Bürgermeister Olaf Scholz lud Juden, die während der NS-Zeit flüchteten, zum Senatsfrühstück

Neustadt. Sie kommen aus Israel, den USA, Dänemark oder Uruguay. Insgesamt 20 Gäste folgten der Einladung von Bürgermeister Olaf Scholz zum Senatsfrühstück ins Rathaus. Es sind ehemalige verfolgte Hamburger Juden oder deren Kinder. Die Hansestadt spielt in der Familiengeschichte jedes Einzelnen eine große Rolle, denn sie war ihre Heimat.

Unter den Gästen ist auch Franz Marcus. Er wurde 1928 in Altona geboren, sein Vater war Richter am Hamburger Oberlandesgericht. "Meine Familie war sehr innig mit Hamburg verwurzelt", sagt Marcus. Nachdem der Vater 1933 wegen seines jüdischen Ursprungs entlassen wurde, floh die Familie nach Dänemark, der Heimat von Marcus' Großmutter. Damals war Franz Marcus fünf Jahre alt, seine Schwester Maria wurde in Kopenhagen geboren.

Im Jahr 1943 musste die Familie erneut fliehen, um der angeordneten Deportation aller dänischen Juden ins Konzentrationslager Theresienstadt zu entkommen. In einer Nacht- und Nebel-Aktion wurde die Familie auf einem Boot nach Schweden gebracht. Zwei Jahre ging er in Stockholm zur Schule, bevor er gemeinsam mit seiner Familie 1945 nach Kopenhagen zurückkehren konnte. Dort studierte er Chemie, wurde Ingenieur und zog für seine Firma nach Brüssel. Seine Frau, Teresina Ortenzi, ist eine belgische Pianistin. Mit Hamburg verbindet Franz Marcus nicht mehr viel, die Stadt ist sein Geburtsort, aber nicht mehr seine Heimat. Gemeinsam mit seiner Frau pendelt er zwischen Wohnsitzen in Kopenhagen und Brüssel und einem Ferienhaus in der Provence.
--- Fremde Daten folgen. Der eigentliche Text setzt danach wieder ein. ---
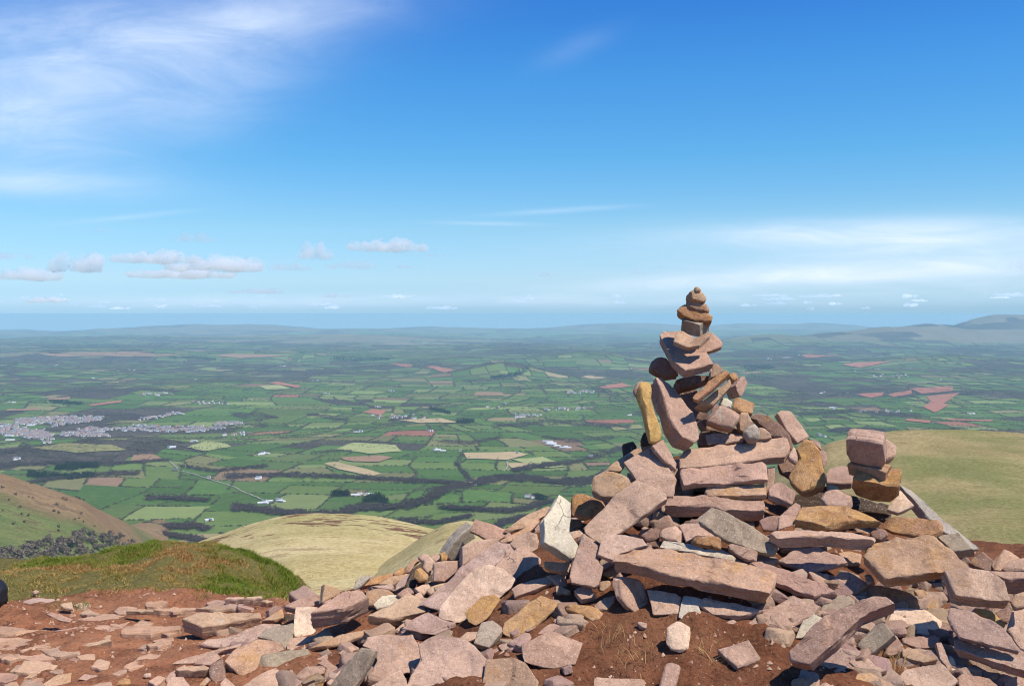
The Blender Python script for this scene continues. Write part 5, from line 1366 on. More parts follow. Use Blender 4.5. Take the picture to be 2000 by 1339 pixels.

Franz Marcus ist einer von drei Zeitzeugen, die ins Rathaus gekommen sind. Der Großteil der Gäste sind Angehörige aus der zweiten Generation, die sich auf die Spuren ihrer Familiengeschichte begeben haben. "Die Besucher sind nicht hierhergekommen, um ausschließlich schlimme Erinnerungen - beziehungsweise die Berichte davon - nachzuerleben. Sie wollen mehr über die eigene Familie und ihr früheres Leben in Hamburg erfahren", sagt Bürgermeister Olaf Scholz. Auf dem Programm des einwöchigen Besuchs stehen deshalb Stadt- und Hafenrundfahrt, ein Konzert in der Hochschule für Musik und Theater und eine Diskussion mit Schülern aus der Talmud-Tora-Schule. Seit 1965 lädt der Senat ehemalige verfolgte Hamburger in die Hansestadt ein. Über 4000 Menschen haben so bisher die Reise in die fremde Heimat angetreten.